Companies with cross-border operations will be conferred a duty of vigilance. According to Article 4 of the European Parliament’s report – the heart of the proposed legislative text – companies would discharge this duty by conducting risk assessments and publishing the results of these due diligence reviews. Even if the result of the review is that the company does not contribute to human rights, environmental, or good governance risks, then it must still publish a “statement in that sense”. The proposed Directive would thus introduce a comply and explain principle, rather than a comply or explain principle as currently applied in the Non-financial reporting directive; yearly reports will thus become a mainstay for European companies.

In order to complete these reviews, companies will have to assess the impact of their business relationships across their entire supply chains and ensure that their business relationships put in place policies in line with their own due diligence strategy.

Under the proposed legislation, if a company does identify a potential risk, it would be required to establish a due diligence strategy. This strategy should follow a prescribed series of steps similar to existing OECD recommendations:

(1) specify and categorize the identified risks;
(2) publicly disclose detailed, relevant, and meaningful information about the company’s value chain;
(3) establish a plan with measures that will be taken to respond to the risks;
(4) set up a prioritization policy in the case of several risks warranting response; and
(5) indicate the methodology followed for assessing these risks.

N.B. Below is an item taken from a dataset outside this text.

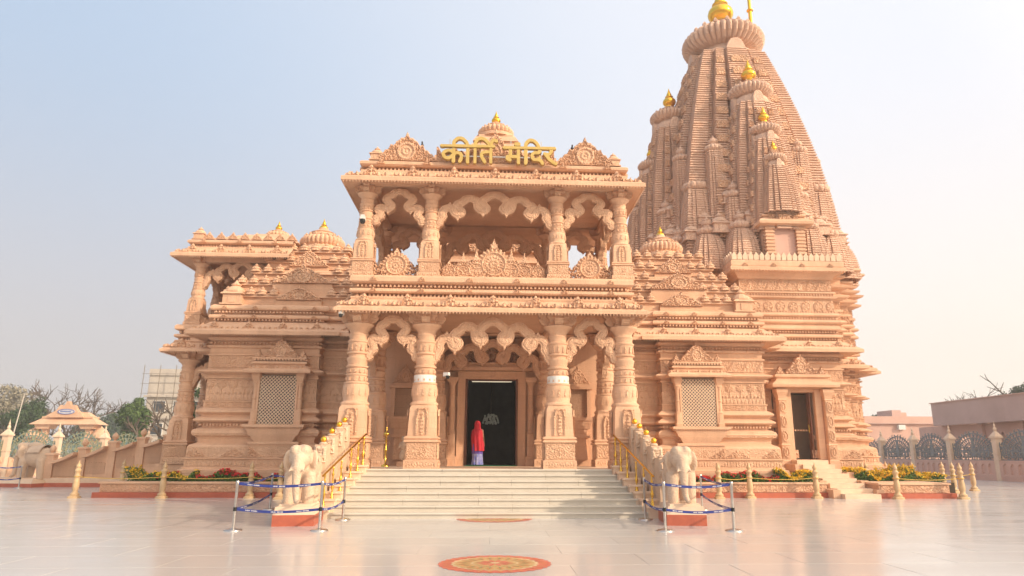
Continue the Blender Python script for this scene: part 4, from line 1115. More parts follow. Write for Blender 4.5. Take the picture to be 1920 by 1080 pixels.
# slim corner shringas with stone pots, and bulbous little spires in tiers round the foot
stp = lathe(MB(), [(.5, 0), (.5, .1), (.62, .2), (.66, .4), (.6, .62), (.35, .7), (.4, .78), (.2, .95), (0, 1.35)], 14)
MINI = {}
def mini(x, y, z0, z1, h0, h1, pt=.13, cv_=1.6):
    key = (z0, z1, h0, h1)
    if key not in MINI:
        slim = MB(); top = MB(); spire(slim, 0, 0, z0, z1, h0, h1, pt, cv_, .04); amalaka(top, h1 * 1.25, (0, 0, z1 + h1 * .4), 14, h1 * .75); top.merge(stp, (0, 0, z1 + h1 * 1.1), (h1 * 1.0,) * 3)
        MINI[key] = (slim.mesh('corner_spire', tower_m), top.mesh('spire_top', tower_m))
    o = link('corner_spire', MINI[key][0], T); o.location = Vector((x, y, 0)) - T.location
    q = link('spire_top', MINI[key][1]); q.parent = o
for sx in (-1, 1):
    for sy in (-1, 1):
        for (a, b) in ((2.35, 3.75), (3.75, 2.35)):
            mini(TX + sx * a, TY + sy * b, 12.0, 17.6, .62, .42)
        mini(TX + sx * 3.35, TY + sy * 3.35, 12.6, 15.4, .85, .60)
        mini(TX + sx * 1.75, TY + sy * 4.6, 12.0, 14.6, .6, .42); mini(TX + sx * 4.6, TY + sy * 1.75, 12.0, 14.6, .6, .42)
        mini(TX + sx * 3.2, TY + sy * 4.4, 10.6, 12.6, .88, .45, .12, 3.2); mini(TX + sx * 4.35, TY + sy * 3.1, 10.6, 12.5, .85, .45, .12, 3.2)
        mini(TX + sx * 1.75, TY + sy * 5.2, 10.6, 12.7, .82, .45, .12, 3.2); mini(TX + sx * 5.05, TY + sy * 1.7, 10.6, 12.5, .78, .42, .12, 3.2)
KT_M = KUTA.mesh('turret', tower_m)
for sy in (-1,):
    for (x, y, z, s) in ((-2.6, -4.6, 12.6, .55), (-1.15, -5.2, 12.9, .5), (-3.9, -3.9, 12.4, .5), (-3.2, -3.9, 13.3, .42), (-1.9, -4.3, 14.3, .5), (2.6, -4.6, 12.6, .55), (3.9, -3.9, 12.4, .5), (3.2, -3.9, 13.3, .42), (1.9, -4.3, 14.3, .5), (1.3, -5.3, 12.9, .5),
                         (-4.6, -2.6, 12.6, .55), (-5.2, -1.15, 12.9, .5), (-4.3, -1.9, 14.3, .5), (4.6, -2.6, 12.6, .5), (4.3, -1.9, 14.3, .5), (5.0, -1.0, 13.0, .5)):
        o = link('turret', KT_M, T); o.location = Vector((TX + x, TY + y, z)) - T.location; o.scale = (s * 1.5,) * 3
# ledges of the first tier
lg = mould(MB(), rel([(-5.2, 3.8), (-5.2, -2.2), (-4.4, -2.2), (-4.4, -3.2), (-3.4, -3.2), (-3.4, -4.3), (-2.2, -4.3), (-2.2, -5.4), (2.2, -5.4), (2.2, -4.3), (3.4, -4.3), (3.4, -3.2), (4.4, -3.2), (4.4, -2.2), (5.1, -2.2), (5.1, 3.8)]), [(-.6, 11.9), (0, 11.95), (.18, 12.0), (.2, 12.08), (.08, 12.16), (0, 12.2), (-.2, 12.24), (-1.2, 12.26)])
part(lg, 'tower_ledge', tower_m)
# flag pole beside the crown
fp = MB(); fx, fy = TX + 1.55, TY - .9
lathe(fp, [(.30, 26.6), (.22, 26.9), (.13, 27.0), (.13, 27.5), (.2, 27.52), (.2, 27.58), (.11, 27.6), (.11, 28.6), (.2, 28.62), (.2, 28.68), (.10, 28.7), (.10, 29.7), (.19, 29.72), (.19, 29.78), (.09, 29.8), (.09, 32)], 14, (fx, fy, 0))
part(fp, 'flag_pole', gold)
# temple base below the mouldings
for q in ((-12.15, -4.52, 28.0, 33, 0, .86), (4.52, 12.15, 28.0, 33, 0, .86), (8.0, 20.2, 32.9, 44, 0, 1.06), (TX - 2.95, TX + 2.95, 30.9, 32.89, 0, .86)): part(B(*q), 'plinth', stone)


# ------------------------------------------------------------------ entrance stairs
ST_ = thing('entrance_stairs', 'broad white marble steps with stepped pink side walls leading up to the porch', 'stairs', (0, 18.4, 0), world=True)
def hwid_(y): return 4.12 - (y - 18.4) / 2.33 * .42
for k in range(8):
    y0 = 18.4 + .333 * k; z1 = .1475 * (k + 1); y1 = y0 + .40 if k < 7 else 20.92; h = hwid_(y0)
    cuts = [-h] + [q + (.5 if k % 2 else -.4) for q in (-1.9, .1, 2.0)] + [h]
    for a, b in zip(cuts[:-1], cuts[1:]):
        m = MB(); box(m, a + .003, b - .003, y0 - .045, y1, z1 - .042, z1, .0, .004); box(m, a + .003, b - .003, y0, y1 - .001, z1 - .1475, z1 - .0422)
        m.build('step', marble_step, ST_)
m = B(-4.0, 4.0, 18.75, 20.9, 0, .1); m.build('stair_core', marble_step, ST_)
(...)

It is still unclear how exactly the EU will differentiate between various degrees of relationships within supply chains. For instance, is it reasonable for a parent company to be held responsible for the actions of a supplier to the second or third degree? The wording of the original version published by the European Parliament defined ‘business relationships’ as being along the “entire value chain” and these could be both direct or indirect. The wording was tightened in the version finally adopted: the definition of ‘business relationships’ is tightened by way of reference to a direct link to a company’s business operations. But while the new draft gives “due regard for commercial confidentiality”, companies would still be required to “map their value chain”, which “includes entities with which the undertaking has a direct or indirect business relationship”.

The proposed Directive will create heavy risks for non-compliance. Public enforcement is provided for through the designation of national enforcement agencies responsible for the monitoring of companies’ due diligence implementations. Private enforcement would be rendered possible through the modification of the rules of civil liability. The report further proposes a modification of Europe’s private international law regime, changes which could amount to a small revolution as parent companies could be more easily held liable for damage caused by subsidiaries in third countries. A future increase in human rights litigation is thus highly likely.

The European Commission, which now must produce a formal legislative proposal, has already signaled its willingness to make human rights supply chain due diligence an important part of its new open, sustainable, and assertive trade policy.

However, uncalibrated due diligence obligations risk obfuscating the complex realities of today’s global supply chains. That the EU would use its globally trading companies as vectors for a value-based external policy has as a necessary consequence that these same companies may be caught in the crossfire in a climate of heightened potential for global economic conflict, as companies such as H&M have recently experienced. Furthermore, the extra burden imposed on Europe’s SMEs would appear to be unworkable. Thus, Murphy’s law that anything that can go wrong will go wrong, is likely to materialize once more as a result.